Paedocommunion 🍷
Paedocommunion is the practice of giving the Eucharist to baptized children before they reach the age of reason.
What Paedocommunion Is
The term comes from the Greek paido (child) and communio (communion). It refers to the reception of the Holy Eucharist by children, typically those under seven years old or before First Holy Communion in the Western tradition. The practice is ancient, rooted in the early Church, and continues to be the normative practice in the Eastern Orthodox and Eastern Catholic Churches. In the Latin (Western) Church, it fell out of practice around the Middle Ages, though the 1983 Code of Canon Law permits it with episcopal permission (Canon 913 §2).

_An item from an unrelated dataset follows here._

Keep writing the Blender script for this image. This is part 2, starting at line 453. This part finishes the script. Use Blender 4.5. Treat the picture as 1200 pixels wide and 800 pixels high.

The Scriptural and Theological Foundation
The basis for paedocommunion rests on several profound truths:
- Jesus Himself said, “Unless you eat the flesh of the Son of Man and drink His blood, you do not have life within you” (John 6:53), with no age restriction attached
- Christ said, “Let the children come to me” (Matthew 19:14), showing His desire to draw children to Himself
- The practice assumes that grace works through the sacraments ex opere operato (from the work performed itself), not dependent on the recipient’s rational comprehension
- Early Church practice, witnessed in the writings of the Church Fathers, shows children receiving Communion as a matter of course
Why the Western Church Changed Course
The shift away from paedocommunion in the medieval Latin Church was driven by several factors:
- The development of Scholastic theology, which emphasized intellectual understanding and rational assent to doctrine
- Concern about reverence toward the Blessed Sacrament and fear of accidents or irreverence by small children
- The institution of Confirmation as a separate sacrament, which gradually became positioned as a prerequisite to Communion
- The influence of Aristotelian philosophy, which privileged reason and the age of discretion (aetas discretionis) as necessary for sacramental participation
This was a disciplinary change, not a doctrinal one. The Western Church did not declare paedocommunion theologically impossible or wrong—it simply restricted the practice as a matter of Church discipline.
The Eastern Tradition: A Living Witness
The Eastern Orthodox and Eastern Catholic Churches never abandoned paedocommunion. In these traditions, a child receives the Eucharist immediately after Baptism and Chrismation, typically as an infant. This practice embodies several crucial insights:
- Sacraments work through God’s grace, not human understanding. A child cannot comprehend the doctrine of the Incarnation, yet baptism grants real grace. Why should the Eucharist be different?
- Communion is food for the journey, not a reward for achievement. The Eucharist nourishes the baptized soul; it is not earned through catechesis
- The Church receives grace first, understanding second. Living within the sacramental life deepens faith over time
The Modern Western Debate
Contemporary Catholic theologians and bishops continue to discuss paedocommunion’s place in the Latin Church. Proponents argue:
- The practice better reflects the theology of the sacraments as instruments of grace
- It restores the logical connection between Baptism (which admits to the Church’s life) and the Eucharist (which sustains it)
- It honors the ancient tradition, which is a living source of wisdom in the Church
The discipline of First Holy Communion for children of catechetical age remains normative in the West, but the underlying question—whether very young children can receive Communion—remains a live theological conversation.
Paedocommunion is an ancient, orthodox practice that continues in legitimate Catholic and Orthodox traditions. The Western practice of delaying Communion until the age of reason is a disciplinary choice, not a dogmatic necessity. Both approaches acknowledge the reality of sacramental grace; they simply differ on when and how to apply it. The existence of paedocommunion in the Eastern Churches stands as a permanent witness in the Catholic communion to the power of the sacraments to work independently of human comprehension.